> _DESCRIPTION OF THE TASK_:
Output all lines exactly.

○ ○ ○ ○ ○ ○ ○

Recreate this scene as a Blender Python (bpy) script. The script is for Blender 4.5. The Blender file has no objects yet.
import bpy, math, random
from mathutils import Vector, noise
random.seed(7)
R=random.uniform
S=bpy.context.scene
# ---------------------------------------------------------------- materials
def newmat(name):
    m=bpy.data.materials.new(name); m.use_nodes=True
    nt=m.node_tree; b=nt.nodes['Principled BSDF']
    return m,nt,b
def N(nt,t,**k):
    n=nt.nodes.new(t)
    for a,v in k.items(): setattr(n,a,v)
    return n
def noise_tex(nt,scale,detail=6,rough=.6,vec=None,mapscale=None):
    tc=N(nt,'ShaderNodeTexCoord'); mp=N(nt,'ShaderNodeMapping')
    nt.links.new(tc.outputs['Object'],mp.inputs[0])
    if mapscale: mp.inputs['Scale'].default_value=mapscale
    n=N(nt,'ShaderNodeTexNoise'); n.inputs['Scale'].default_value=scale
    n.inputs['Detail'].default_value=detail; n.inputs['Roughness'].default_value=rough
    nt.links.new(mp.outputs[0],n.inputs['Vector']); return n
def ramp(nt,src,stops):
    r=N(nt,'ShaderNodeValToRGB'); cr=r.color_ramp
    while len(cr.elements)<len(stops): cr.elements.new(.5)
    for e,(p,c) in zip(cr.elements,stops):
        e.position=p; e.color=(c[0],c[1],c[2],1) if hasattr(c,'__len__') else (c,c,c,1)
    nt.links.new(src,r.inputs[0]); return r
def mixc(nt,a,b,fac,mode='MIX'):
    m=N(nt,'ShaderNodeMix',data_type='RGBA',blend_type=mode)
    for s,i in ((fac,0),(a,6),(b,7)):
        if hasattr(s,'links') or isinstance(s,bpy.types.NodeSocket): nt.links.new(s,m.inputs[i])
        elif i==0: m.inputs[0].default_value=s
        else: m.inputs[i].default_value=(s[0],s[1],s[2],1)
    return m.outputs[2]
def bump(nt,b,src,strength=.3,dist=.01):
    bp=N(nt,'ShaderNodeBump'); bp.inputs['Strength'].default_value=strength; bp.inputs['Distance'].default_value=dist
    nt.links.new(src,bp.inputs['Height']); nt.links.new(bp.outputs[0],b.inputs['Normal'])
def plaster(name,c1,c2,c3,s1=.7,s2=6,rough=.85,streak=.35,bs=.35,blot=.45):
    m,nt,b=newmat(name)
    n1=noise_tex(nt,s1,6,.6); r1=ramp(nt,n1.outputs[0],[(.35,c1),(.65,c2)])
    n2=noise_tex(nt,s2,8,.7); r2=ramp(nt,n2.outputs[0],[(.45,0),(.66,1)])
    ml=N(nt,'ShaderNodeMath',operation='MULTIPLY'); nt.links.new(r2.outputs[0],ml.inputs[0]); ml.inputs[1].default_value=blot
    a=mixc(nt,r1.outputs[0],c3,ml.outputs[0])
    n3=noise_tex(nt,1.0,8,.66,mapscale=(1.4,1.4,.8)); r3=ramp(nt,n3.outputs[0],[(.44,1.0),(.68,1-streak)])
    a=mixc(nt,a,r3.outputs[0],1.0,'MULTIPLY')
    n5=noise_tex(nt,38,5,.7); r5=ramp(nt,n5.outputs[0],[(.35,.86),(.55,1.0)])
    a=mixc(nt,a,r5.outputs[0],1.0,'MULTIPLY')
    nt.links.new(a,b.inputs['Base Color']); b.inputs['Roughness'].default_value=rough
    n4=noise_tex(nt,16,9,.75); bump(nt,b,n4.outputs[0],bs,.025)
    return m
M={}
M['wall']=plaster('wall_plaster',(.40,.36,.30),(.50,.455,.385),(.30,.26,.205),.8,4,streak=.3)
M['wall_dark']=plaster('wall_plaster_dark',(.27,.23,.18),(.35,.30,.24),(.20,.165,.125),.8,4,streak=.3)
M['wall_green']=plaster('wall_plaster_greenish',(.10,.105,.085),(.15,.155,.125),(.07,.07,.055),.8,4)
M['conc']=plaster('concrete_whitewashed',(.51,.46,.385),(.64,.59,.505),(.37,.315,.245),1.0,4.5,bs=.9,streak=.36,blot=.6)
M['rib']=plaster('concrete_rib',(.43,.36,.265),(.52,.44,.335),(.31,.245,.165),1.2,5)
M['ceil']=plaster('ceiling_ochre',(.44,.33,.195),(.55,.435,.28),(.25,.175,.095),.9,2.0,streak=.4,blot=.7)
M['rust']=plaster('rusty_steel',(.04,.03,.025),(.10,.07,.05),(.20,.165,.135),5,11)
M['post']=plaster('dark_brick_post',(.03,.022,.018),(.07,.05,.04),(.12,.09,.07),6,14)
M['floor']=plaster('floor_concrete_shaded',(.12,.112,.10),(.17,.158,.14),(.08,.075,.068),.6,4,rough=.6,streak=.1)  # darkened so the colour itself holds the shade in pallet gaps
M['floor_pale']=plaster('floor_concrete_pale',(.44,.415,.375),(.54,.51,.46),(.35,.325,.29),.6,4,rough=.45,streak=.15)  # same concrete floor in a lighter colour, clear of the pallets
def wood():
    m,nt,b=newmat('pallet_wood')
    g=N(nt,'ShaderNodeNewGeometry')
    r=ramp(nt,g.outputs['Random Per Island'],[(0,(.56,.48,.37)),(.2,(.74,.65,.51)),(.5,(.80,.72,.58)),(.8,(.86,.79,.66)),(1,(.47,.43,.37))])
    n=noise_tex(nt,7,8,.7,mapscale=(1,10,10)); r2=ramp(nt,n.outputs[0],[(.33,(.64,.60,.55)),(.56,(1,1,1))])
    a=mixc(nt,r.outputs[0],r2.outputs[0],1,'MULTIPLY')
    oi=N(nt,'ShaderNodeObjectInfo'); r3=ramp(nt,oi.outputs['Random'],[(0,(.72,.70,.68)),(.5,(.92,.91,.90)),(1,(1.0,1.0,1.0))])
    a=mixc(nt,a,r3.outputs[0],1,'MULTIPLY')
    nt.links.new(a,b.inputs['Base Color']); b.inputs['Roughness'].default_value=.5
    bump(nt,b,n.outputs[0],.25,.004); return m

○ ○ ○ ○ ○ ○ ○

> _RESPONSE BELOW_:
Recreate this scene as a Blender Python (bpy) script. The script is for Blender 4.5. The Blender file has no objects yet.
import bpy, math, random
from mathutils import Vector, noise
random.seed(7)
R=random.uniform
S=bpy.context.scene
# ---------------------------------------------------------------- materials
def newmat(name):
    m=bpy.data.materials.new(name); m.use_nodes=True
    nt=m.node_tree; b=nt.nodes['Principled BSDF']
    return m,nt,b
def N(nt,t,**k):
    n=nt.nodes.new(t)
    for a,v in k.items(): setattr(n,a,v)
    return n
def noise_tex(nt,scale,detail=6,rough=.6,vec=None,mapscale=None):
    tc=N(nt,'ShaderNodeTexCoord'); mp=N(nt,'ShaderNodeMapping')
    nt.links.new(tc.outputs['Object'],mp.inputs[0])
    if mapscale: mp.inputs['Scale'].default_value=mapscale
    n=N(nt,'ShaderNodeTexNoise'); n.inputs['Scale'].default_value=scale
    n.inputs['Detail'].default_value=detail; n.inputs['Roughness'].default_value=rough
    nt.links.new(mp.outputs[0],n.inputs['Vector']); return n
def ramp(nt,src,stops):
    r=N(nt,'ShaderNodeValToRGB'); cr=r.color_ramp
    while len(cr.elements)<len(stops): cr.elements.new(.5)
    for e,(p,c) in zip(cr.elements,stops):
        e.position=p; e.color=(c[0],c[1],c[2],1) if hasattr(c,'__len__') else (c,c,c,1)
    nt.links.new(src,r.inputs[0]); return r
def mixc(nt,a,b,fac,mode='MIX'):
    m=N(nt,'ShaderNodeMix',data_type='RGBA',blend_type=mode)
    for s,i in ((fac,0),(a,6),(b,7)):
        if hasattr(s,'links') or isinstance(s,bpy.types.NodeSocket): nt.links.new(s,m.inputs[i])
        elif i==0: m.inputs[0].default_value=s
        else: m.inputs[i].default_value=(s[0],s[1],s[2],1)
    return m.outputs[2]
def bump(nt,b,src,strength=.3,dist=.01):
    bp=N(nt,'ShaderNodeBump'); bp.inputs['Strength'].default_value=strength; bp.inputs['Distance'].default_value=dist
    nt.links.new(src,bp.inputs['Height']); nt.links.new(bp.outputs[0],b.inputs['Normal'])
def plaster(name,c1,c2,c3,s1=.7,s2=6,rough=.85,streak=.35,bs=.35,blot=.45):
    m,nt,b=newmat(name)
    n1=noise_tex(nt,s1,6,.6); r1=ramp(nt,n1.outputs[0],[(.35,c1),(.65,c2)])
    n2=noise_tex(nt,s2,8,.7); r2=ramp(nt,n2.outputs[0],[(.45,0),(.66,1)])
    ml=N(nt,'ShaderNodeMath',operation='MULTIPLY'); nt.links.new(r2.outputs[0],ml.inputs[0]); ml.inputs[1].default_value=blot
    a=mixc(nt,r1.outputs[0],c3,ml.outputs[0])
    n3=noise_tex(nt,1.0,8,.66,mapscale=(1.4,1.4,.8)); r3=ramp(nt,n3.outputs[0],[(.44,1.0),(.68,1-streak)])
    a=mixc(nt,a,r3.outputs[0],1.0,'MULTIPLY')
    n5=noise_tex(nt,38,5,.7); r5=ramp(nt,n5.outputs[0],[(.35,.86),(.55,1.0)])
    a=mixc(nt,a,r5.outputs[0],1.0,'MULTIPLY')
    nt.links.new(a,b.inputs['Base Color']); b.inputs['Roughness'].default_value=rough
    n4=noise_tex(nt,16,9,.75); bump(nt,b,n4.outputs[0],bs,.025)
    return m
M={}
M['wall']=plaster('wall_plaster',(.40,.36,.30),(.50,.455,.385),(.30,.26,.205),.8,4,streak=.3)
M['wall_dark']=plaster('wall_plaster_dark',(.27,.23,.18),(.35,.30,.24),(.20,.165,.125),.8,4,streak=.3)
M['wall_green']=plaster('wall_plaster_greenish',(.10,.105,.085),(.15,.155,.125),(.07,.07,.055),.8,4)
M['conc']=plaster('concrete_whitewashed',(.51,.46,.385),(.64,.59,.505),(.37,.315,.245),1.0,4.5,bs=.9,streak=.36,blot=.6)
M['rib']=plaster('concrete_rib',(.43,.36,.265),(.52,.44,.335),(.31,.245,.165),1.2,5)
M['ceil']=plaster('ceiling_ochre',(.44,.33,.195),(.55,.435,.28),(.25,.175,.095),.9,2.0,streak=.4,blot=.7)
M['rust']=plaster('rusty_steel',(.04,.03,.025),(.10,.07,.05),(.20,.165,.135),5,11)
M['post']=plaster('dark_brick_post',(.03,.022,.018),(.07,.05,.04),(.12,.09,.07),6,14)
M['floor']=plaster('floor_concrete_shaded',(.12,.112,.10),(.17,.158,.14),(.08,.075,.068),.6,4,rough=.6,streak=.1)  # darkened so the colour itself holds the shade in pallet gaps
M['floor_pale']=plaster('floor_concrete_pale',(.44,.415,.375),(.54,.51,.46),(.35,.325,.29),.6,4,rough=.45,streak=.15)  # same concrete floor in a lighter colour, clear of the pallets
def wood():
    m,nt,b=newmat('pallet_wood')
    g=N(nt,'ShaderNodeNewGeometry')
    r=ramp(nt,g.outputs['Random Per Island'],[(0,(.56,.48,.37)),(.2,(.74,.65,.51)),(.5,(.80,.72,.58)),(.8,(.86,.79,.66)),(1,(.47,.43,.37))])
    n=noise_tex(nt,7,8,.7,mapscale=(1,10,10)); r2=ramp(nt,n.outputs[0],[(.33,(.64,.60,.55)),(.56,(1,1,1))])
    a=mixc(nt,r.outputs[0],r2.outputs[0],1,'MULTIPLY')
    oi=N(nt,'ShaderNodeObjectInfo'); r3=ramp(nt,oi.outputs['Random'],[(0,(.72,.70,.68)),(.5,(.92,.91,.90)),(1,(1.0,1.0,1.0))])
    a=mixc(nt,a,r3.outputs[0],1,'MULTIPLY')
    nt.links.new(a,b.inputs['Base Color']); b.inputs['Roughness'].default_value=.5
    bump(nt,b,n.outputs[0],.25,.004); return m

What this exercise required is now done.